Strategi Politik Bertopeng Kritik
Kita tidak naif. Dalam politik, setiap kelemahan lawan adalah peluang. Dalam konteks ini, lawan politik Jokowi melihat isu ijazah palsu sebagai senjata delegitimasi, terutama menjelang Pemilu 2029 dan Pilkada 2029.
Mengapa masih digunakan? Karena Jokowi masih dianggap memiliki kekuatan politik pasca kepresidenan. Partai-partai baru seperti PSI atau relawan yang bertransformasi menjadi kekuatan elektoral dianggap sebagai "perpanjangan tangan Jokowi." Melemahkan legitimasi moralnya bisa berdampak terhadap elektabilitas aktor-aktor politik yang diasosiasikan dengannya.
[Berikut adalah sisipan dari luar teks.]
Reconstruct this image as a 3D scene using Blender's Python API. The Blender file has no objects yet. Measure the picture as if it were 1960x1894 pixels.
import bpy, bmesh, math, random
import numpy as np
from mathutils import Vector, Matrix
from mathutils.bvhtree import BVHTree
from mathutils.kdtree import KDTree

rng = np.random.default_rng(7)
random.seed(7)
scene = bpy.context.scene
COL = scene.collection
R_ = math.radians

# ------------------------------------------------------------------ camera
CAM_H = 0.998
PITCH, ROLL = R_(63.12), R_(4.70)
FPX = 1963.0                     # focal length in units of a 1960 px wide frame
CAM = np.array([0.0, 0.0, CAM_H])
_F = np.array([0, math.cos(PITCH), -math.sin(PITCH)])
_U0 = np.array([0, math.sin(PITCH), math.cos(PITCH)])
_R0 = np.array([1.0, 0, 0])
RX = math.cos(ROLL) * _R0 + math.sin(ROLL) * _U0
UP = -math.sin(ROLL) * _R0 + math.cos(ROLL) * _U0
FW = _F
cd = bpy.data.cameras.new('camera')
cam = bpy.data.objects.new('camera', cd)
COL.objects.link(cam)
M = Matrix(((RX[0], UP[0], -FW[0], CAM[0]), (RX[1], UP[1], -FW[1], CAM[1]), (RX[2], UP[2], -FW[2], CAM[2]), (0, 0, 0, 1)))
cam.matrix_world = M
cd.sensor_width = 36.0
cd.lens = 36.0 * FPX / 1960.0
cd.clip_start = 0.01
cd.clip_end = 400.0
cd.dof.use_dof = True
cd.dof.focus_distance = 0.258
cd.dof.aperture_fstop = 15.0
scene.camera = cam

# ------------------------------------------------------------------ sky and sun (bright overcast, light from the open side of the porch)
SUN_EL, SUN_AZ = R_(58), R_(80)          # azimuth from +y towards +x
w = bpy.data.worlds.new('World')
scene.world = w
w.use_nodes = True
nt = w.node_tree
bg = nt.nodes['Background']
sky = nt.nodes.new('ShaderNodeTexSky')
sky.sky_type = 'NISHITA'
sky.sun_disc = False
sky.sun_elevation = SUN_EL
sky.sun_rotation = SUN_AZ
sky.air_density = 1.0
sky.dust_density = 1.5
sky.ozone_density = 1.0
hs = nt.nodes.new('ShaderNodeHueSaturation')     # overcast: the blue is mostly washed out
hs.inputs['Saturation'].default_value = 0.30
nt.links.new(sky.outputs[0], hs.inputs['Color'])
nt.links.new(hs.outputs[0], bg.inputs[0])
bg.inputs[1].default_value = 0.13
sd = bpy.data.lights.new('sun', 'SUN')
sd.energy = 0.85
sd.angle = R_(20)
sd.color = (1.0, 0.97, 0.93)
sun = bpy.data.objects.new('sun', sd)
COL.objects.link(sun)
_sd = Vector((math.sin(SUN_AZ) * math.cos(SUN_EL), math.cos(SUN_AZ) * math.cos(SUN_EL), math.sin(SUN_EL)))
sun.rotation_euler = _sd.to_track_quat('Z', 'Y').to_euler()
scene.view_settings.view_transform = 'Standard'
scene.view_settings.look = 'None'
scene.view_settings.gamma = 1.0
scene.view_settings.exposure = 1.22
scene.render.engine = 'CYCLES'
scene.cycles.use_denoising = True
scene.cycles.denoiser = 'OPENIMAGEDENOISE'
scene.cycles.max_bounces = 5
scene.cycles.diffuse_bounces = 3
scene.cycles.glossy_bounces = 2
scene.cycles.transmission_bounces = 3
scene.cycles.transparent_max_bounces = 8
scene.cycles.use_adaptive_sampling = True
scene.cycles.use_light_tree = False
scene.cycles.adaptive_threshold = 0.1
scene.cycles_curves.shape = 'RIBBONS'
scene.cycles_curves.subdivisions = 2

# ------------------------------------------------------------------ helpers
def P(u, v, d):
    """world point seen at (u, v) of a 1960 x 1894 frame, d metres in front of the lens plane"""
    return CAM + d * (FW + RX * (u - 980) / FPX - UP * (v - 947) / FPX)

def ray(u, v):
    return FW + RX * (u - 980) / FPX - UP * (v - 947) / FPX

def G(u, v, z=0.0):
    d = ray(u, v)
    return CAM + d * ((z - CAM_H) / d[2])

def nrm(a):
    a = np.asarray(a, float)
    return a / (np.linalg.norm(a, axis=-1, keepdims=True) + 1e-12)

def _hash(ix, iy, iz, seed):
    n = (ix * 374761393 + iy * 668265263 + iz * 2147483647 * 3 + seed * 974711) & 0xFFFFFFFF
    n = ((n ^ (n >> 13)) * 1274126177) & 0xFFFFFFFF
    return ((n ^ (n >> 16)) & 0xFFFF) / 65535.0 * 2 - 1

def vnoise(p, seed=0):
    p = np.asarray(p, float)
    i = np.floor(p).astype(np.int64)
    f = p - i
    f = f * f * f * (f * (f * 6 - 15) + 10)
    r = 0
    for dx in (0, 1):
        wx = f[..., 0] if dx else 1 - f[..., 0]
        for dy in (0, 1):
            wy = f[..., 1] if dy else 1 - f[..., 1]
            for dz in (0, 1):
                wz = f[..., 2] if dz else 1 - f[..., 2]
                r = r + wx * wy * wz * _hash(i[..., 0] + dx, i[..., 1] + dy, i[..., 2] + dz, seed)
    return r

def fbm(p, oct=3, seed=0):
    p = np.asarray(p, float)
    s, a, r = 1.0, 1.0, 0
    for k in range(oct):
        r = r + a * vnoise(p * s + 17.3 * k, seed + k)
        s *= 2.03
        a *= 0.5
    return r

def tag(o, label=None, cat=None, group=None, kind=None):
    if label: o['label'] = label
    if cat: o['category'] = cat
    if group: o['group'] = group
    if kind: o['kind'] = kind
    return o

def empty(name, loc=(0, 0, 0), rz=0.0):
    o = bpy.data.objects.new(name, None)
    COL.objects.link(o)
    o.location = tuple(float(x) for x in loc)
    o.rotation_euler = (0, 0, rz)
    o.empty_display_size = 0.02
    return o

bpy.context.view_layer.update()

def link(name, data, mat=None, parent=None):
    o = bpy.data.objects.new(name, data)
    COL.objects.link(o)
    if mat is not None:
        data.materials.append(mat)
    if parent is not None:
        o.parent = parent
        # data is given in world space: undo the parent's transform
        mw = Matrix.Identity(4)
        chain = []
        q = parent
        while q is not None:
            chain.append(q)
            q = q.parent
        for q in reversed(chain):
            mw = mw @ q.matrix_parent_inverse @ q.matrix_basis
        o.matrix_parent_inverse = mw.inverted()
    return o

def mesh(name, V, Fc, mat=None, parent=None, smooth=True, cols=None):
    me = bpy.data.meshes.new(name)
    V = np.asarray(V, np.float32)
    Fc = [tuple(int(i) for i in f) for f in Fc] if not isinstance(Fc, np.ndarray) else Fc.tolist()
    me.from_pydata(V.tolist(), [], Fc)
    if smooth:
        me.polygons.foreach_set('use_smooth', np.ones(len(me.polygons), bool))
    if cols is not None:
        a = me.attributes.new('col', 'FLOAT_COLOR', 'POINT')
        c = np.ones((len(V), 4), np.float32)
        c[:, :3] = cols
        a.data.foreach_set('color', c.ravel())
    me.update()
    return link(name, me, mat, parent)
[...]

Di sisi lain, pengadilan digunakan bukan untuk mencari kebenaran, tetapi untuk menciptakan panggung politik. Tidak penting menang atau kalah. Yang penting: narasi tetap hidup dan dibagikan jutaan kali.
Apakah Kita Harus Melawan dengan Fakta?
Pertanyaannya kemudian, bagaimana kita harus bersikap?
Jawabannya bukan "tidak perlu melawan", tapi melawan secara cerdas. Fakta tetap harus dikemukakan. Kebenaran tetap harus dikawal. Namun, publik juga perlu memahami bahwa melawan kebohongan tidak cukup hanya dengan data, tapi juga dengan strategi komunikasi.
Beberapa langkah yang bisa diambil:
1. Literasi media harus diperkuat. Ajarkan publik membedakan antara informasi yang diverifikasi dan sekadar sensasi.
2. Institusi resmi harus lebih proaktif. Misalnya, KPU, UGM, dan lembaga lain perlu menyediakan open archive dan fact check portal yang bisa diakses bebas.
3. Perkuat komunitas pembela kebenaran. Relawan digital, jurnalis independen, dan tokoh publik yang kredibel harus menjadi jembatan antara data dan emosi publik.